> [Given data]:
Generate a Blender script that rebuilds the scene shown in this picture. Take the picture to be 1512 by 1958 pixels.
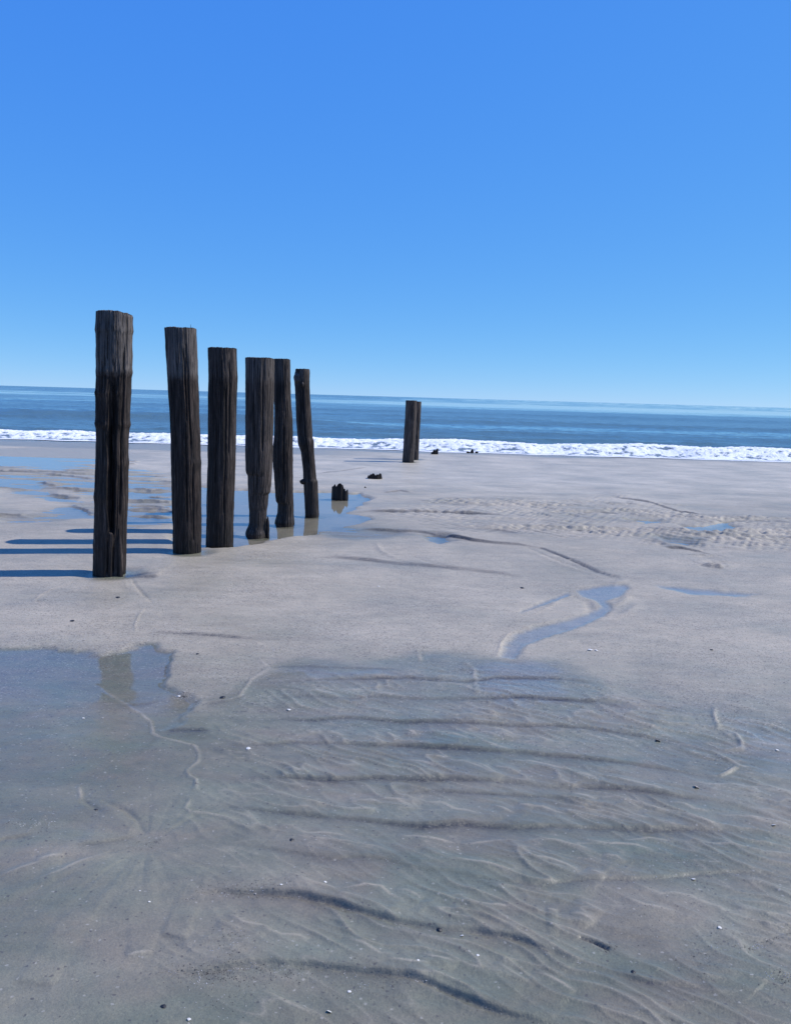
import bpy, math, random
import numpy as np
from mathutils import Matrix, Vector

for o in list(bpy.data.objects):
    bpy.data.objects.remove(o)
S = bpy.context.scene
col = S.collection
random.seed(7)
RNG = np.random.default_rng(11)

# ------------------------------------------------------------------ camera
FPX, EYE = 1560.0, 1.55                     # focal length in photo pixels, eye height in metres
ROLL = math.atan(43 / 1512)
PITCH = math.atan(220.5 * math.cos(ROLL) / FPX)
Fw = np.array([0, math.cos(PITCH), -math.sin(PITCH)])
U0 = np.array([0, math.sin(PITCH), math.cos(PITCH)])
R0 = np.array([1.0, 0, 0])
Rt = R0 * math.cos(ROLL) + U0 * math.sin(ROLL)
Up = U0 * math.cos(ROLL) - R0 * math.sin(ROLL)
cam_d = bpy.data.cameras.new('camera')
cam = bpy.data.objects.new('camera', cam_d)
col.objects.link(cam)
cam.matrix_world = Matrix(((Rt[0], Up[0], -Fw[0], 0), (Rt[1], Up[1], -Fw[1], 0),
                           (Rt[2], Up[2], -Fw[2], EYE), (0, 0, 0, 1)))
cam_d.sensor_fit = 'VERTICAL'
cam_d.sensor_height = 24.0
cam_d.lens = 24.0 * FPX / 1958
cam_d.clip_start = 0.05
cam_d.clip_end = 60000
S.camera = cam

# ------------------------------------------------------------------ sky, sun, exposure
SUN_AZ, SUN_EL = math.radians(10.0), math.radians(45.0)   # azimuth from +X towards +Y
W = bpy.data.worlds.new('World')
S.world = W
W.use_nodes = True
wn, wl = W.node_tree.nodes, W.node_tree.links
wn.clear()
wo = wn.new('ShaderNodeOutputWorld')
wb = wn.new('ShaderNodeBackground')
ws = wn.new('ShaderNodeTexSky')
ws.sky_type = 'NISHITA'
ws.sun_disc = False
ws.sun_elevation = SUN_EL
ws.sun_rotation = math.pi / 2 - SUN_AZ
ws.altitude = 3000
ws.air_density = 0.7
ws.dust_density = 0.0
ws.ozone_density = 10.0
wb.inputs['Strength'].default_value = 0.15
wsep = wn.new('ShaderNodeSeparateColor'); wcom = wn.new('ShaderNodeCombineColor')
wl.new(ws.outputs[0], wsep.inputs[0])
for _i, (_a, _p) in enumerate(((0.62, 0.80), (0.695, 0.48), (0.94, 0.10))):   # the deep blue of this clear winter sky
    pw = wn.new('ShaderNodeMath'); pw.operation = 'POWER'; pw.inputs[1].default_value = _p
    ml = wn.new('ShaderNodeMath'); ml.operation = 'MULTIPLY'; ml.inputs[1].default_value = _a * 0.15 ** _p / 0.15
    wl.new(wsep.outputs[_i], pw.inputs[0]); wl.new(pw.outputs[0], ml.inputs[0]); wl.new(ml.outputs[0], wcom.inputs[_i])
wl.new(wcom.outputs[0], wb.inputs['Color'])
wl.new(wb.outputs[0], wo.inputs['Surface'])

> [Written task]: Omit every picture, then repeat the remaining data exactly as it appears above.

> [Answer to the exercise]:
Generate a Blender script that rebuilds the scene shown in this picture. Take the picture to be 1512 by 1958 pixels.
import bpy, math, random
import numpy as np
from mathutils import Matrix, Vector

for o in list(bpy.data.objects):
    bpy.data.objects.remove(o)
S = bpy.context.scene
col = S.collection
random.seed(7)
RNG = np.random.default_rng(11)

# ------------------------------------------------------------------ camera
FPX, EYE = 1560.0, 1.55                     # focal length in photo pixels, eye height in metres
ROLL = math.atan(43 / 1512)
PITCH = math.atan(220.5 * math.cos(ROLL) / FPX)
Fw = np.array([0, math.cos(PITCH), -math.sin(PITCH)])
U0 = np.array([0, math.sin(PITCH), math.cos(PITCH)])
R0 = np.array([1.0, 0, 0])
Rt = R0 * math.cos(ROLL) + U0 * math.sin(ROLL)
Up = U0 * math.cos(ROLL) - R0 * math.sin(ROLL)
cam_d = bpy.data.cameras.new('camera')
cam = bpy.data.objects.new('camera', cam_d)
col.objects.link(cam)
cam.matrix_world = Matrix(((Rt[0], Up[0], -Fw[0], 0), (Rt[1], Up[1], -Fw[1], 0),
                           (Rt[2], Up[2], -Fw[2], EYE), (0, 0, 0, 1)))
cam_d.sensor_fit = 'VERTICAL'
cam_d.sensor_height = 24.0
cam_d.lens = 24.0 * FPX / 1958
cam_d.clip_start = 0.05
cam_d.clip_end = 60000
S.camera = cam

# ------------------------------------------------------------------ sky, sun, exposure
SUN_AZ, SUN_EL = math.radians(10.0), math.radians(45.0)   # azimuth from +X towards +Y
W = bpy.data.worlds.new('World')
S.world = W
W.use_nodes = True
wn, wl = W.node_tree.nodes, W.node_tree.links
wn.clear()
wo = wn.new('ShaderNodeOutputWorld')
wb = wn.new('ShaderNodeBackground')
ws = wn.new('ShaderNodeTexSky')
ws.sky_type = 'NISHITA'
ws.sun_disc = False
ws.sun_elevation = SUN_EL
ws.sun_rotation = math.pi / 2 - SUN_AZ
ws.altitude = 3000
ws.air_density = 0.7
ws.dust_density = 0.0
ws.ozone_density = 10.0
wb.inputs['Strength'].default_value = 0.15
wsep = wn.new('ShaderNodeSeparateColor'); wcom = wn.new('ShaderNodeCombineColor')
wl.new(ws.outputs[0], wsep.inputs[0])
for _i, (_a, _p) in enumerate(((0.62, 0.80), (0.695, 0.48), (0.94, 0.10))):   # the deep blue of this clear winter sky
    pw = wn.new('ShaderNodeMath'); pw.operation = 'POWER'; pw.inputs[1].default_value = _p
    ml = wn.new('ShaderNodeMath'); ml.operation = 'MULTIPLY'; ml.inputs[1].default_value = _a * 0.15 ** _p / 0.15
    wl.new(wsep.outputs[_i], pw.inputs[0]); wl.new(pw.outputs[0], ml.inputs[0]); wl.new(ml.outputs[0], wcom.inputs[_i])
wl.new(wcom.outputs[0], wb.inputs['Color'])
wl.new(wb.outputs[0], wo.inputs['Surface'])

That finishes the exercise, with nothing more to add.